Daniel recently started a new job. His first task was to fetch some data from the database and render it to the user. Easy enough, and there were already wrapper functions around the database to make it easy. He called execute_read, passed it a query, and checked the results.
There were no results. But the query definitely should have returned results. What was going on?
def execute_read(conn, query, params, only_one=False):
result = None
cursor = None
try:
start_time = time.time()
cursor = conn.cursor()
cursor.execute(query, params)
if only_one:
result = cursor.fetchone()
else:
result = cursor.fetchall()
end_time = time.time()
time_taken = end_time - start_time
if env.is_production():
if time_taken > 0.4:
logger.critical("long query", query=query, time_taken=time_taken)
else:
if time_taken > 0.2:
logger.warning("long query", query=query, time_taken=time_taken)

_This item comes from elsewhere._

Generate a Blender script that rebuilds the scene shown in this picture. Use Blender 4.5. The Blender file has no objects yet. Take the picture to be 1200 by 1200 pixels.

except Exception as err: # pragma: no cover
logger.exception("execute_read exception", exception_msg=err, query=query)
finally:
logger.debug("execute_read debug", query=query, params=params, only_one=only_one)
if not result:
if only_one:
result = {}
else:
result = []
if cursor:
cursor.close()
return result
There are a lot of things I don't like about this function. The only_one parameter, for starters. Note how the database library actually breaks that behavior out as different functions- that's a much more appropriate model, especially since you have wildly different return types depending on how that flag is set.
Similarly, checking env.is_production() to check a timing threshold is itself pretty awful. I can sympathize with wanting different timing constraints based on what environment you're in- but if that's the case, the timing constraint is the parameter. env.long_query_threshold should be the configuration parameter. Also, your database should be able to alert you to these kinds of things, so that it doesn't live in your code anyway.
But the WTF here is the promiscuous exception handler, which catches all errors and simply logs them. This created a situation where Daniel sent a query to the database and got no results. He didn't go straight to the logs and tried to debug it more directly, so it took him quite some time to find the execute_read exception log line which told him what was wrong: his SQL query had a syntax error.
Daniel writes: "I can't imagine the disaster that this causes if there's a network hiccup in production." Failing silently and returning empty results sets definitely is inviting a lot of confusion.